Corriere del Mezzogiorno (Campania)
L’IMPRENDITORE E LO STRANO CLIENTE
Mettiamo che un imprenditore, un qualsiasi capitano d’industria abile e scafato nel proprio settore di attività decida di allargare l’ambito del suo lavoro acquisendo un’altra azienda in stato di difficoltà, anzi già andata a rotoli. L’imprenditore potrebbe ricordare di averlo già fatto, una quindicina di anni prima, portando la propria impresa dai bassifondi di un terribile rovinoso fallimento a un insperato invidiabile successo, provvedendola di strumenti e assets che aveva perduto e proponendo il marchio a livello internazionale: se l’ho fatto una volta, pensa l’imprenditore, perché non riprovarci se le condizioni sono simili?
Mettiamo che l’imprenditore proponga a chi gestisce le macerie dell’impresa numero due la propria esperienza, l’invidiabile know how acquisito nel tempo e gli agganci giusti, ottenendo un placet e una stretta di mano davanti alle telecamere con la presentazione di un validissimo piano industriale.
Mettiamo infine che la notizia dell’acquisto dell’impresa numero due faccia immediatamente il giro dei media, raggiungendo una rilevanza francamente sproporzionata rispetto all’entità dell’impegno finanziario e anche degli obiettivi di breve e medio periodo, forzatamente ridotti.

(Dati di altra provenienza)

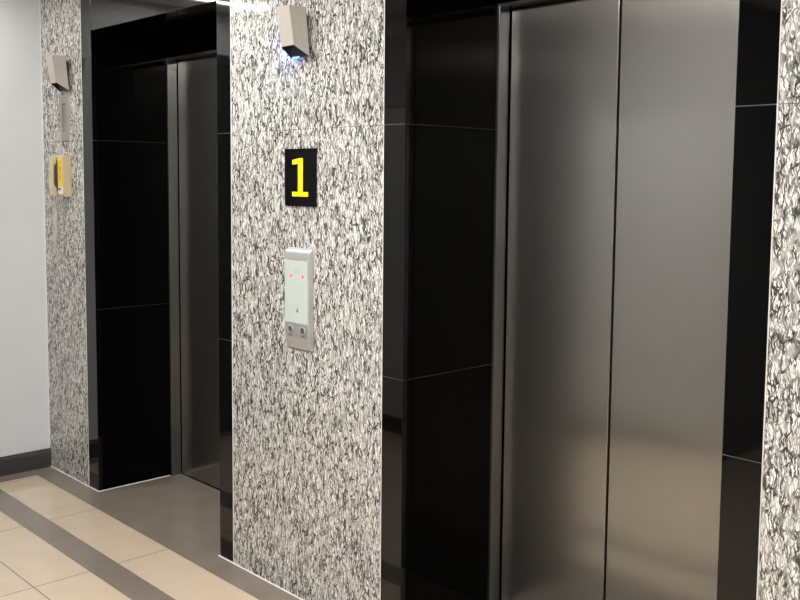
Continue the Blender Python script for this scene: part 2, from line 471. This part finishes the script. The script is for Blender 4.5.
# ------------------------------------------------------------------ wall lights
def sconce(cx, label, led):
    t = thing('wall_light', (cx, 0, 1.99), label, 'wall light', 'wedge wall lights on the granite')
    yb0, yf0, yb1, yf1 = -.010, -.065, -.027, -.085
    zb0, zf0, z1 = 1.913, 1.947, 2.076
    wb_, wf_ = .052, .036
    bot = [(cx - wf_, yf0, zf0), (cx + wf_, yf0, zf0), (cx + wb_, yb0, zb0), (cx - wb_, yb0, zb0)]
    top = [(cx - wf_, yf1, z1), (cx + wf_, yf1, z1), (cx + wb_, yb1, z1), (cx - wb_, yb1, z1)]
    m = MB(); fs = m.hexa(bot, top)
    # hollow underside
    r = bmesh.ops.inset_region(m.bm, faces=[fs[0]], thickness=.004)
    ex = bmesh.ops.extrude_discrete_faces(m.bm, faces=[fs[0]])
    f = ex['faces'][0]
    bmesh.ops.translate(m.bm, verts=f.verts[:], vec=(0, -.006, .045))
    cc = f.calc_center_median()
    for v in f.verts: v.co = cc + (v.co - cc) * .72
    for fc in [f] + [g for e in f.edges for g in e.link_faces]: fc.material_index = 1
    m.build('lamp_body', [M['sconce'], M['sconce_in']], t, bevel=.0012, seg=2)
    MB().box(cx - .03, cx + .03, -.020, -.0004, 1.945, 2.05).build('mounting_block', M['sconce_in'], t, bevel=.002)
    if led:
        tag(MB().box(cx - .040, cx - .006, -.0145, -.0085, 1.913, 1.918).build('blue_lamp', M['blue_led'], t), 'small blue glowing lamp under the shade')
        bl = bpy.data.lights.new('blue_glow', 'POINT'); bl.energy = .5; bl.color = (.22, .38, 1.); bl.shadow_soft_size = .006
        bo = bpy.data.objects.new('blue_glow', bl); COL.objects.link(bo); bo.location = (cx - .075, -.022, 1.955)
    return t
sconce(-4.537, 'unlit beige wedge wall light above the slotted plate and the telephone', False)
sconce(-2.661, 'beige wedge wall light with a blue glow above the number sign', True)

# ------------------------------------------------------------------ slotted plate
t = thing('indicator_plate', (-4.555, 0, 1.786), 'narrow dull metal plate with upright slot above the telephone', 'wall plate')
MB().box(-4.605, -4.505, -.004, -.0003, 1.675, 1.897).build('plate', M['plate'], t, bevel=.001)
MB().box(-4.579, -4.546, -.0046, -.0041, 1.719, 1.856).build('slot_panel', M['plate_in'], t)
MB().box(-4.579, -4.573, -.0054, -.0047, 1.719, 1.856).box(-4.573, -4.546, -.0054, -.0047, 1.850, 1.856).build('slot_edge', M['ink'], t)

# ------------------------------------------------------------------ telephone
t = thing('wall_telephone', (-4.553, 0, 1.505), 'ivory wall telephone with handset and yellow label beside the left lift', 'telephone')
prof = [(0, 1.406), (-.034, 1.404), (-.043, 1.414), (-.044, 1.592), (-.038, 1.606), (0, 1.608)]
MB().prism_x([(y - .0004, z) for y, z in prof], -4.610, -4.498).build('phone_base', M['phone'], t, bevel=.003, seg=3)
MB().box(-4.602, -4.556, -.0449, -.0444, 1.43, 1.582).build('handset_shade', M['handset_shade'], t)  # thin brown plate, shade under the handset grip put into colour
lab = MB().box(-4.554, -4.503, -.0452, -.0443, 1.452, 1.588).build('yellow_label', M['label_y'], t)
pr = MB()
for i in range(9): pr.box(-4.542, -4.515 - .006 * (i % 3), -.0458, -.0454, 1.574 - .0105 * i, 1.5765 - .0105 * i)
tag(pr.build('label_print', M['ink'], lab), 'rows of small illegible print')
MB().box(-4.554, -4.503, -.0452, -.0443, 1.418, 1.4515).build('white_label', M['label_w'], t)
MB().box(-4.548, -4.522, -.0460, -.0454, 1.437, 1.447).build('blue_mark', M['label_b'], t)
# handset: cups at both ends and a bowed grip
hs = []
N = 16
outer = []; inner = []
for i in range(N + 1):
    u = i / N; z = 1.412 + u * .188
    bow = math.sin(math.pi * u)
    outer.append((-.066 - .005 * bow ** .7, z))
    k = min(1, max(0, (min(u, 1 - u) - .17) / .10)); k = k * k * (3 - 2 * k)
    inner.append((-.0452 - .0125 * k - .0015 * bow, z))
m = MB().prism_x(outer + inner[::-1], -4.601, -4.563)
m.build('handset', M['phone'], t, bevel=.004, seg=3)
cord = []
for i in range(0, 30 * 14):
    u = i / (30 * 14); a = 2 * math.pi * i / 14
    z = 1.385 - u * .255
    cord.append((-4.672 + .006 * math.sin(u * 5) + .008 * math.cos(a), -.012 + .008 * math.sin(a), z))
lead = [(-4.585, -.055, 1.412), (-4.592, -.053, 1.398), (-4.62, -.04, 1.386), (-4.65, -.02, 1.386)]
tag(MB().tube(lead + cord, .0016, 6).build('coiled_cord', M['cord'], t, smooth=True), 'ivory coiled cord')
tail = [cord[-1]] + [(-4.665, -.012, 1.115), (-4.64, -.008, 1.100), (-4.605, -.007, 1.105), (-4.592, -.006, 1.14), (-4.588, -.006, 1.25), (-4.587, -.006, 1.36), (-4.585, -.008, 1.4045)]
tag(MB().tube(tail, .0022, 8).build('straight_cord', M['silver_dark'], t, smooth=True), 'grey straight cord')

# ------------------------------------------------------------------ floor number sign
t = thing('number_sign', (-2.674, 0, 1.506), 'black plate with a yellow number 1 between the lifts', 'sign')
MB().box(-2.757, -2.581, -.007, -.0004, 1.407, 1.606).build('sign_plate', M['sign_black'], t, bevel=.001)
one = [(-2.711, 1.441), (-2.621, 1.441), (-2.621, 1.457), (-2.651, 1.457), (-2.651, 1.573), (-2.669, 1.573), (-2.711, 1.567), (-2.711, 1.551), (-2.678, 1.553), (-2.678, 1.457), (-2.711, 1.457)]
tag(MB().prism_y(one, -.0085, -.0071).build('numeral', M['sign_yellow'], t), 'yellow numeral 1')

# ------------------------------------------------------------------ lift call panel
t = thing('call_panel', (-2.668, 0, 1.086), 'silver lift call panel with red lights under the number sign', 'call panel')
t.scale = (1, .82, 1)
prof = [(-.0004, .908), (-.010, .908), (-.0255, .944), (-.0265, .950), (-.0265, 1.222)]
for i in range(1, 9):
    a = math.pi / 2 * i / 8
    prof.append((-.0265 + .026 * (1 - math.cos(a)), 1.222 + .041 * math.sin(a)))
MB().prism_x(prof, -2.737, -2.599).build('panel_housing', M['silver'], t, bevel=.0015)
fp = MB().box(-2.7335, -2.6025, -.0295, -.0268, 1.0005, 1.2185).build('face_plate', M['glass_white'], t, bevel=.0008)
for x in (-2.697, -2.629): tag(MB().disc_y(x, 1.165, .0068, -.0302, -.0297).build('indicator_light', M['red_led'], fp), 'red glowing dot')
MB().prism_y([(-2.6665, 1.040), (-2.6625, 1.040), (-2.660, 1.047), (-2.6575, 1.040), (-2.6535, 1.040), (-2.660, 1.056)], -.0302, -.0297).build('arrow_mark', M['ink'], fp)
MB().box(-2.676, -2.644, -.0299, -.0296, 1.1795, 1.1825).prism_y([(-2.664, 1.1895), (-2.656, 1.1895), (-2.660, 1.196)], -.0299, -.0296).build('printed_mark', M['silver_dark'], fp)
MB().box(-2.7335, -2.6025, -.0285, -.0268, .9515, .9985).build('button_plate', M['silver_dark'], t)
for x in (-2.699, -2.629):
    rg = MB().ring_y(x, .978, .0115, .0145, -.0335, -.0287).build('button_rim', M['silver'], t, bevel=.0006)
    MB().disc_y(x, .978, .0112, -.0315, -.0287, r2=.0112).build('button', M['button'], rg, bevel=.001)
    MB().box(x - .008, x + .008, -.0291, -.0286, .957, .9595).build('button_mark', M['ink'], t)

# ------------------------------------------------------------------ camera
cam = bpy.data.cameras.new('camera'); co = bpy.data.objects.new('camera', cam); COL.objects.link(co)
Rm = ((0.6875457194492093, 0.7260757926425577, 0.009737915873069037),
      (-0.06779491261609959, 0.05083382434723953, 0.9964034183630692),
      (-0.7229693862747196, 0.6857330862957655, -0.08417482324804497))
r, u, f = (Vector(v).normalized() for v in Rm)
mw = Matrix.Identity(4)
for i in range(3):
    mw[i][0], mw[i][1], mw[i][2] = r[i], u[i], -f[i]
mw.translation = Vector((0, -2.0179, 1.5))
co.matrix_world = mw
cam.sensor_fit = 'HORIZONTAL'; cam.sensor_width = 36
cam.lens = 958.503 / 800 * 36
cam.shift_x = -(408.391 - 400) / 800
cam.shift_y = (261.430 - 300) / 800
cam.clip_start = .02
scene.camera = co

# ------------------------------------------------------------------ world and view
w = bpy.data.worlds.new('world'); scene.world = w; w.use_nodes = True
w.node_tree.nodes['Background'].inputs['Color'].default_value = (.5, .5, .5, 1)
w.node_tree.nodes['Background'].inputs['Strength'].default_value = .05
vs = scene.view_settings
scene.display_settings.display_device = 'sRGB'
vs.view_transform = 'Standard'; vs.look = 'None'; vs.gamma = 1; vs.use_curve_mapping = False
vs.exposure = .36
scene.cycles.use_denoising = True
scene.cycles.max_bounces = 10; scene.cycles.diffuse_bounces = 6; scene.cycles.glossy_bounces = 6
scene.cycles.sample_clamp_indirect = 12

In qualsiasi settore imprenditoriale, la cosa non lascerebbe gran traccia. Non si tratta di aziende quotate in Borsa, non sussiste alcun monopolio, non ci sono riflessi sui prezzi al consumo né ipotesi di trust proibiti dalla legge. Né potrebbe mai accadere, in quasi tutti i settori imprenditoriali, che i clienti dell’impresa uno si lascino prendere da una strana, sottile inquietudine che assomiglia alla gelosia o alla preoccupazione di un deficit di attenzione da parte del suddetto imprenditore. Il calcio però è un settore imprenditoriale a sé stante, e risponde come tale a logiche che commerciali, almeno in via esclusiva, non sono. È vero, girano centinaia e centinaia di milioni e a volte gli accordi tra quelli che dovrebbero essere rivali ma che condividono gli interessi alterano un po’ i contenuti della concorrenza: ma è proprio la figura particolare del cliente che qui modifica un po’ la vicenda e rende inapplicabili le normali logiche industriali. Perché il cliente dell’impresa calcio è un tifoso. Non può cambiare prodotto se il precedente gli diventa antipatico, ad esempio; resta aggrappato ai suoi colori come una cozza allo scoglio, soffrendo se c’è da soffrire e sperando di gioire nell’eventualità.
Questo strano tipo di cliente non è lucido e spassionato nella scelta, non si lascia ingannare da un involucro colorato o da una pubblicità rutilante; entra nel merito del prodotto, lo osserva nella gestazione e nella successiva evoluzione con ansia e preoccupazione, dice la sua durante tutto il processo di costruzione, durante la fruizione piange o ride, lascia uscire la parte peggiore di sé e ha comportamenti in cui, a mente fredda, stenta a riconoscersi.
Lo strano cliente non riesce a guardare alla nuova acquisizione da parte del «suo» imprenditore con sereno distacco. La vede come una distrazione, un calo di concentrazione pericoloso proprio nella delicatissima fase in cui si completa la costruzione di una rosa che qualche buco, diciamo la verità, lo presenta, se è vero com’è vero che la competizione si va facendo dura.
Perché per comprendere il nervosismo apparentemente (e forse in realtà) esagerato dei tifosi azzurri, che è cosa diversa dalla reazione (quella sì, davvero poco comprensibile) del tifo organizzato, si deve per forza guardare a come stanno allestendo il proprio scaffale le imprese concorrenti. Calciatori da trenta e più gol a stagione, grandi star internazionali il cui arrivo sembrava impossibile fino a pochi giorni fa, investimenti a pioggia da parte di chi si credeva stentasse a pagare gli stipendi. Ecco perché quando il presidente raggiunge gli onori della prima pagina non per l’acquisto di un centravanti ma per quello di una squadra di un’altra città serpeggia un minimo di livida delusione.
Ma dopo l’attimo di smarrimento lo strano cliente fa mente locale, e ricorda che mancano diciassette giorni alla fine del mercato. Una vita. Per cui, pensa, ho solo da aspettare un po’ e potrò essere felice anch’io. Forse.